Let all mortal flesh keep silent, and stand with fear and trembling, and in itself consider nothing of earth; for the King of kings and Lord of lords cometh forth to be sacrificed, and given as food to the believers; and there go before Him the choirs of Angels, with every dominion and power, the many-eyed Cherubim and the six-winged Seraphim, covering their faces, and crying out the hymn: Alleluia, Alleluia, Alleluia.

“Face to face”, says Saint Ambrose, “Thou hast made Thyself known to me, O Christ, for I have found Thee in Thy mysteries”. This liturgical contemplation of Christ leads to the encounter with Christ at every hour and in every place in the monastery.
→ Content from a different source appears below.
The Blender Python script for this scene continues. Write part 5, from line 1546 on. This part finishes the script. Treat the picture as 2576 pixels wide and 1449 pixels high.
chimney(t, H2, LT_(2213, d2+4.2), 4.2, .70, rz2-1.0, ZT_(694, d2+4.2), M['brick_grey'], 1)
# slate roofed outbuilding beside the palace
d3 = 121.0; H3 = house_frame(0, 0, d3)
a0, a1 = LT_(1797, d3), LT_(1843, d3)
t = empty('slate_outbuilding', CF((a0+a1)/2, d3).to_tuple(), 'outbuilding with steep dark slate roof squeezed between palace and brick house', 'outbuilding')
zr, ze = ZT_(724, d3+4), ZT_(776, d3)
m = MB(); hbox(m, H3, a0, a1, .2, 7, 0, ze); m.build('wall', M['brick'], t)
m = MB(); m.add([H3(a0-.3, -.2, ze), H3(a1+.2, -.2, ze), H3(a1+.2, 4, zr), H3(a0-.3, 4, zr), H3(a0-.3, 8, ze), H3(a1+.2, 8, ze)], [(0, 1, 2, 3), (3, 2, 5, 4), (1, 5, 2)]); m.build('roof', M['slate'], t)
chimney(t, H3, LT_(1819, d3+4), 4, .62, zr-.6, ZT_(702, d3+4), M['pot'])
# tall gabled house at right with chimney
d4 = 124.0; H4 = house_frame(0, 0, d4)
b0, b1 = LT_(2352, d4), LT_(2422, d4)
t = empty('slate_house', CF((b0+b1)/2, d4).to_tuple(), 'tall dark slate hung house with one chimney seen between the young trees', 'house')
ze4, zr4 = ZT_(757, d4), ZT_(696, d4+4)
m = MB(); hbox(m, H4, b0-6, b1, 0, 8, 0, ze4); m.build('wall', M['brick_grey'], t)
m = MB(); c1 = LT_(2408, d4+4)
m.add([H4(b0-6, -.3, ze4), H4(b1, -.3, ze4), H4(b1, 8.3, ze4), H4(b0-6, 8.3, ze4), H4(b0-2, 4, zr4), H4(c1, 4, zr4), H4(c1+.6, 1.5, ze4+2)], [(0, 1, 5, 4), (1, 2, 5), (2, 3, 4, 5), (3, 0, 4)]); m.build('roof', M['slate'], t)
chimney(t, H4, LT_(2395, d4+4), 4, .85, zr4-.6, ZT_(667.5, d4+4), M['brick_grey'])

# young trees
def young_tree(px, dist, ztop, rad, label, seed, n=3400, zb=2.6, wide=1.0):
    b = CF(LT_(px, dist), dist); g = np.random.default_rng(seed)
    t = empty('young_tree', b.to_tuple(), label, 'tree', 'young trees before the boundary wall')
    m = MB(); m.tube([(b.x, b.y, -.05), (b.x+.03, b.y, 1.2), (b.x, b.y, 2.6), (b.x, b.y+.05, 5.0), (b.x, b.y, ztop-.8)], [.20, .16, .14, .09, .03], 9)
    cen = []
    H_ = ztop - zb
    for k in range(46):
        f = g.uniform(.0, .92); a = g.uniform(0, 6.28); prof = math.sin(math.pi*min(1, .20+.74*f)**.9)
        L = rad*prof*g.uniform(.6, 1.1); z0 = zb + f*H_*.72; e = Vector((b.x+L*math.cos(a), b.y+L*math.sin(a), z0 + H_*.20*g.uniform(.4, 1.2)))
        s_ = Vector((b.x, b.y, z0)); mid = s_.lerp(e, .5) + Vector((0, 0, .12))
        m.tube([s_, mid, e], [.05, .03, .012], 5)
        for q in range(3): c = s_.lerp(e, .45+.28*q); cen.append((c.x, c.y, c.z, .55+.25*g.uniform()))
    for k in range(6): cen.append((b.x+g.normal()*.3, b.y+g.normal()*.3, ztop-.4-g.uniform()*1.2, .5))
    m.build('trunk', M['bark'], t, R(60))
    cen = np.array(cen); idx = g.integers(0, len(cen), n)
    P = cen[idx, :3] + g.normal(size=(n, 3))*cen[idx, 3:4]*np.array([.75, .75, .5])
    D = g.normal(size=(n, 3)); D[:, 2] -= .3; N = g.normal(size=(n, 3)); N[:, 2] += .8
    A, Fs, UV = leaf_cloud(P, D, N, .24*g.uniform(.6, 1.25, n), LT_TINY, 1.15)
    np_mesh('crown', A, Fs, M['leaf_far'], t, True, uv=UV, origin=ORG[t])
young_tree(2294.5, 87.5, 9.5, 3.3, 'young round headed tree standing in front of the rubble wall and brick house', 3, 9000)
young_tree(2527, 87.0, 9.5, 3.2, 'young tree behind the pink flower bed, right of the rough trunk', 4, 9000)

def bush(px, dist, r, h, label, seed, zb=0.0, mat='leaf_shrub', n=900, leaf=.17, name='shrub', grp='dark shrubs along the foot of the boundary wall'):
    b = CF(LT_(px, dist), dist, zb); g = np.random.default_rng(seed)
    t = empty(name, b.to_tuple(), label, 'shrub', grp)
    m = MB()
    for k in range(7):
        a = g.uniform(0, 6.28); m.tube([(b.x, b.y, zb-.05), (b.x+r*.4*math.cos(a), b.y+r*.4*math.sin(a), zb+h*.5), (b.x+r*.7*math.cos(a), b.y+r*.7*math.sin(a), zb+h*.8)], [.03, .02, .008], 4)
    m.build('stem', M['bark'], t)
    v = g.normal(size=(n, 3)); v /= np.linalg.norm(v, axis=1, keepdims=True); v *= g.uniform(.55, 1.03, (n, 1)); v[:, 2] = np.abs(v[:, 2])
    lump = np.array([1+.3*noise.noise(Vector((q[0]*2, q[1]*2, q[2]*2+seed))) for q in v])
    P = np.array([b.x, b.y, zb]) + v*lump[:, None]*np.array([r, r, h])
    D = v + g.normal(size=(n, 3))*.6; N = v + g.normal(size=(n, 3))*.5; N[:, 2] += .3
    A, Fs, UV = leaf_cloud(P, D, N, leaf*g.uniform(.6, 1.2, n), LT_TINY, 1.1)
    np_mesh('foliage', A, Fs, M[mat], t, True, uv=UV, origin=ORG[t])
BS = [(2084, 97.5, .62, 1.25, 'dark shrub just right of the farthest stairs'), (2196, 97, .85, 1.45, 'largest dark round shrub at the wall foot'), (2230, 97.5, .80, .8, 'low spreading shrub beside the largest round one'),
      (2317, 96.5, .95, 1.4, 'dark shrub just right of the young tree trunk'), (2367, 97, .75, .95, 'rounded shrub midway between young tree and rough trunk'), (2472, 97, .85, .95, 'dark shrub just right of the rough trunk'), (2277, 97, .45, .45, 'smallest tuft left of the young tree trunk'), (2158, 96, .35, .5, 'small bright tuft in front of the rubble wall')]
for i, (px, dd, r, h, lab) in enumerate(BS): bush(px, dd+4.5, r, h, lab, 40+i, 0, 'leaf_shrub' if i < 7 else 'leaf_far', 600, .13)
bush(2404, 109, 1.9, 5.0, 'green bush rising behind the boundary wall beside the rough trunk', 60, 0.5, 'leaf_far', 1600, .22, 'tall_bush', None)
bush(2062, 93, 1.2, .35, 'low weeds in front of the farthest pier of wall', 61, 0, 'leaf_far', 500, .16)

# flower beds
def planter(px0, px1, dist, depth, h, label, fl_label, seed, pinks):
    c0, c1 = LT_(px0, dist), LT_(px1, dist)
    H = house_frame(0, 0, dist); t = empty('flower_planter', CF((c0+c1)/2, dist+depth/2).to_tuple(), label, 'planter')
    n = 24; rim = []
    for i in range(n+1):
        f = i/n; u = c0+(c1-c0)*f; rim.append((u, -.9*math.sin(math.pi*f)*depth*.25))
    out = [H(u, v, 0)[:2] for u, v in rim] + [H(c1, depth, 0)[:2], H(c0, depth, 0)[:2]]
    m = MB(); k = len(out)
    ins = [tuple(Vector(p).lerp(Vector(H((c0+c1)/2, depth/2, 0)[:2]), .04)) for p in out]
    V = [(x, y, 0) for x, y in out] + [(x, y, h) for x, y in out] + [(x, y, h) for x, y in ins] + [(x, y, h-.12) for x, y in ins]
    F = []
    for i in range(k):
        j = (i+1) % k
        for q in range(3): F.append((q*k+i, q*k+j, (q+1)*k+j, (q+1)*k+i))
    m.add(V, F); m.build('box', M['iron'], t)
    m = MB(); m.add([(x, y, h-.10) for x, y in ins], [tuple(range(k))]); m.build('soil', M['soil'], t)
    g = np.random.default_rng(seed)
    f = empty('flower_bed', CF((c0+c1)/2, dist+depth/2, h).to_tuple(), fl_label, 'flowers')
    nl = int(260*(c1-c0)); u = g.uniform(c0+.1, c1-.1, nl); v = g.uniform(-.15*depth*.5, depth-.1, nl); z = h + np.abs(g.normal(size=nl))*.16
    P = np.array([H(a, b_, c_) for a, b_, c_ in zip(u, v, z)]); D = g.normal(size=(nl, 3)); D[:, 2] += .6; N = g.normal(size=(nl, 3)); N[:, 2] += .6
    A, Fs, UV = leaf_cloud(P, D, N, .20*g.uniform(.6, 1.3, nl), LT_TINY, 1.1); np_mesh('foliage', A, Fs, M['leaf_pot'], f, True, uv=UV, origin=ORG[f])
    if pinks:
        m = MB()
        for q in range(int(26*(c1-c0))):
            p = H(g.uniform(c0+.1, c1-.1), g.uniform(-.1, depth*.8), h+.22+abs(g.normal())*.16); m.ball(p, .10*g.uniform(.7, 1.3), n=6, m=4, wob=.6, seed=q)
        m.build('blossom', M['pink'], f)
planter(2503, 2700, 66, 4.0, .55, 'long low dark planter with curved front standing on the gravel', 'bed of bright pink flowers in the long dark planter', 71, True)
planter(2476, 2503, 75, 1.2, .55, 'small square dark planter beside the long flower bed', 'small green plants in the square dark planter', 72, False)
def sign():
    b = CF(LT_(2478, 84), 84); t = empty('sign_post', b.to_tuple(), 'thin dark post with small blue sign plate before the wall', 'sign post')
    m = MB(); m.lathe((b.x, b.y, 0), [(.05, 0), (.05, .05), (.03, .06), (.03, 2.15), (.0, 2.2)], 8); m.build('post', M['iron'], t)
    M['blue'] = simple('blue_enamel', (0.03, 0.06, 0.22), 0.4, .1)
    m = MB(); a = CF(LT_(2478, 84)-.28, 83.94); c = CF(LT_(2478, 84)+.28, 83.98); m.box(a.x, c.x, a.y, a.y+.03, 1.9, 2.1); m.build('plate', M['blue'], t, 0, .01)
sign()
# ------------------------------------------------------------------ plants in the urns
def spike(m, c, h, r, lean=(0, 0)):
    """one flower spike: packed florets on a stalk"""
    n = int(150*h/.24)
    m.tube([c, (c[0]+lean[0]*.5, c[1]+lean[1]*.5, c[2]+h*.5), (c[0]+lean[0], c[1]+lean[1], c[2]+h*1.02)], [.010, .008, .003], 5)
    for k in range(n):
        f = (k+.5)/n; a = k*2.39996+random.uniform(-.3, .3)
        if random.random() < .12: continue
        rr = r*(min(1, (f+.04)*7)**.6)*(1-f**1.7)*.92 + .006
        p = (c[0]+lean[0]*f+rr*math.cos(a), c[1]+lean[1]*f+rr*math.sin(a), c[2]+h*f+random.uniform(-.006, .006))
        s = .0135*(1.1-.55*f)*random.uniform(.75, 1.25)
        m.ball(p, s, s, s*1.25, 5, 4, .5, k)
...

In the abbot, there is Christ; in the sick brother, Christ; in the young and in the old, Christ; in the pilgrim and in the guest, Christ; in one another and, especially, in the least among us, Christ. It is this comprehensive Christological vision that confers upon Benedictine life its wonderful unity. In modern times, the most eloquent proponent of this comprehensive Christological vision is Blessed Abbot Marmion, as set forth in his trilogy: Christ the Life of the Soul, Christ in His Mysteries, Christ the Ideal of the Monk. Always Christ.

Amor meus, pondus meum, said Saint Augustine, that is, “I go in the direction of my heart’s weight”. So it is with our father Saint Benedict. Everything in Saint Benedict goes towards Christ, gravitates to Christ. I pray that it may so with us who are his sons. “For where thy treasure is, there is thy heart also” (Matthew 6:21).